A exceção Scott Bessent
Nem todas as opções de Trump apontam para mera lealdade pessoal ao presidente. A escolha de Scott Bessent para o Departamento do Tesouro (cargo equiparado ao de ministro das Finanças) indica uma via que não passa totalmente pela influência de Elon Musk. Bessent, gestor do hedge fund Key Square Capital Management, foi conselheiro económico da campanha presidencial de Donald Trump e entrou em colisão com Musk, que chegou a garantir que a escolha para Secretário do Tesouro não recairia nele.
O presidente-eleito viria a desmentir o próprio Musk com esta indicação: “Vai ajudar-nos a inaugurar uma nova idade de ouro para os Estados Unidos, à medida que fortalecemos a nossa posição como a principal economia do mundo, centro de inovação e empreendedorismo, destino para o capital, enquanto sempre, e sem dúvida, mantendo o dólar americano como moeda de reserva do mundo”, escreveu Donald Trump. Trump vê em Bessent “um dos principais analistas de Wall Street”.
Scott Bessent foi durante vários anos um democrata: apoiou as candidaturas presidenciais de Al Gore, John Kerry e Barack Obama. Mas foi-se aproximando da esfera Trump nos últimos anos, ainda que tenha uma característica que o poderia diabolizar nesse meio: o de ter sido diretor de investimentos de George Soros.
Ao ser escolhido para secretário do Tesouro, Donald Trump mostra que nunca deixará cair a ligação ao mainstream de Wall Street, mesmo que mantenha ligações fortíssimas com quem envereda pelas teses conspirativas em torno da suposta “influência maléfica” de Soros.

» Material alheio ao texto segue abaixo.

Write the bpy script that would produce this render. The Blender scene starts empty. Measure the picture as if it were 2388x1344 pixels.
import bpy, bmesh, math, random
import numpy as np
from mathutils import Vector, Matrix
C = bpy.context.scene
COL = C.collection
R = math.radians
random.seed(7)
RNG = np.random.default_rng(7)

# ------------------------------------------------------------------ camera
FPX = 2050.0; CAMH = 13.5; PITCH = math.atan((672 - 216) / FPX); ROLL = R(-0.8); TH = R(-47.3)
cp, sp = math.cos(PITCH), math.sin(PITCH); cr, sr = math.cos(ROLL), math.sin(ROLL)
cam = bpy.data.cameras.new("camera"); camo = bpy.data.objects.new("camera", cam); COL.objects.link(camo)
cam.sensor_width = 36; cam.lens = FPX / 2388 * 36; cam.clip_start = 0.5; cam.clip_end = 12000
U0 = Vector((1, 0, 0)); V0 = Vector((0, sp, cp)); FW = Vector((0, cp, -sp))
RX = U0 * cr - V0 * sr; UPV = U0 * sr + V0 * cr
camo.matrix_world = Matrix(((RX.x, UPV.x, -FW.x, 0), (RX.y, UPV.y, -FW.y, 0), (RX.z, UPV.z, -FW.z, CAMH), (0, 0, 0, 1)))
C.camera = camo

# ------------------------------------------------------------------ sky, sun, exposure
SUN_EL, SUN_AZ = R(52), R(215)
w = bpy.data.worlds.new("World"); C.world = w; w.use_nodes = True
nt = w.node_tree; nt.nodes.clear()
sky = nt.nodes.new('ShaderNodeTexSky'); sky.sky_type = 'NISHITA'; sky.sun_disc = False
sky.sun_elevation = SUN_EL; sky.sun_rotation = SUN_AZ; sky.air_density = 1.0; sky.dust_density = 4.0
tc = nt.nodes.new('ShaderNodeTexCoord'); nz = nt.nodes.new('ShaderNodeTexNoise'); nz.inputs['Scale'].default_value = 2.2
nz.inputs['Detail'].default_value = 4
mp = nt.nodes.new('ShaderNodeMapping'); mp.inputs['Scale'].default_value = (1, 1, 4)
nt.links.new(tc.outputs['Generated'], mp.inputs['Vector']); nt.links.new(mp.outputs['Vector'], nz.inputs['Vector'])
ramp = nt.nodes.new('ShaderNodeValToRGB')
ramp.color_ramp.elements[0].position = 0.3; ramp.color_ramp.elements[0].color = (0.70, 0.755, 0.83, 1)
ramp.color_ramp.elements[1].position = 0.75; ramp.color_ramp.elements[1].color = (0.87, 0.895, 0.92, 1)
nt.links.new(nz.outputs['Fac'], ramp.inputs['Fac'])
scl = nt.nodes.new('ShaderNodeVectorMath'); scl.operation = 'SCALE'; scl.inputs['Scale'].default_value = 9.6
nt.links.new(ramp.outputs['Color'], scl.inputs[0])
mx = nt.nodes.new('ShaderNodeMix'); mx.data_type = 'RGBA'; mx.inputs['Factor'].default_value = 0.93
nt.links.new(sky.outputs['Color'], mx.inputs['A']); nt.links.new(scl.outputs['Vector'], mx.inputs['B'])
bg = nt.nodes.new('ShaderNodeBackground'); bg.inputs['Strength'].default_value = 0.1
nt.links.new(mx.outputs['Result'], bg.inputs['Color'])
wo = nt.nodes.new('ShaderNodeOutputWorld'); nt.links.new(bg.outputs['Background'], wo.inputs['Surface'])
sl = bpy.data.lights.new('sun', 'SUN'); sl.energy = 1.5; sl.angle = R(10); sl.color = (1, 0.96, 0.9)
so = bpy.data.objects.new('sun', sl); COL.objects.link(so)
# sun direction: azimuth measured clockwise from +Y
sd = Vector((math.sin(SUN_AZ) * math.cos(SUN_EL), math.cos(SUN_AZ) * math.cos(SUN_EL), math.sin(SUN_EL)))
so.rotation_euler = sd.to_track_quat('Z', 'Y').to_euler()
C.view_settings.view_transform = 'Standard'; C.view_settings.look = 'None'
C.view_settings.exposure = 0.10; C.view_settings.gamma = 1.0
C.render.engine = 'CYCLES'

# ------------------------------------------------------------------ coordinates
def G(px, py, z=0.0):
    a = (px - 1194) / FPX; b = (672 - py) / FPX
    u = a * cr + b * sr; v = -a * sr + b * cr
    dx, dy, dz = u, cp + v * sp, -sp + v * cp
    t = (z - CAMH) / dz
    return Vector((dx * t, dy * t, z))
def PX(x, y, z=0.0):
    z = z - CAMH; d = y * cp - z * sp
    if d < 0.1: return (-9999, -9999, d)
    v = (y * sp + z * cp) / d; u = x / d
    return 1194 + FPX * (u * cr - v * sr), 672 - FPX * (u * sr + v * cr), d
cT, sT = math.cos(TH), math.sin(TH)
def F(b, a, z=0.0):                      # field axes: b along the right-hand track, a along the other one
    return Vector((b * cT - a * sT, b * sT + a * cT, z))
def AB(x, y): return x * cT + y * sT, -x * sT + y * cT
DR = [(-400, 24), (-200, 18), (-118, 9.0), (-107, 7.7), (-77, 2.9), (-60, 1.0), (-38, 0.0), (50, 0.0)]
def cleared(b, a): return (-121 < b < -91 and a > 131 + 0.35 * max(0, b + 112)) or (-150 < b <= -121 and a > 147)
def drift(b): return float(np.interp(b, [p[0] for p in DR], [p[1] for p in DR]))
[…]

Mas a grande questão para Steve Bessent será outra: conseguirá travar a agenda prometida pelo presidente-eleito e que, como explicou Larry Summers (seu antecessor na Presidência Bill Clinton e conselheiro económico na Presidência Barack Obama), seria triplamente inflacionária - deportação em massa, baixa de impostos aos bilionários e tarifas em esteroides.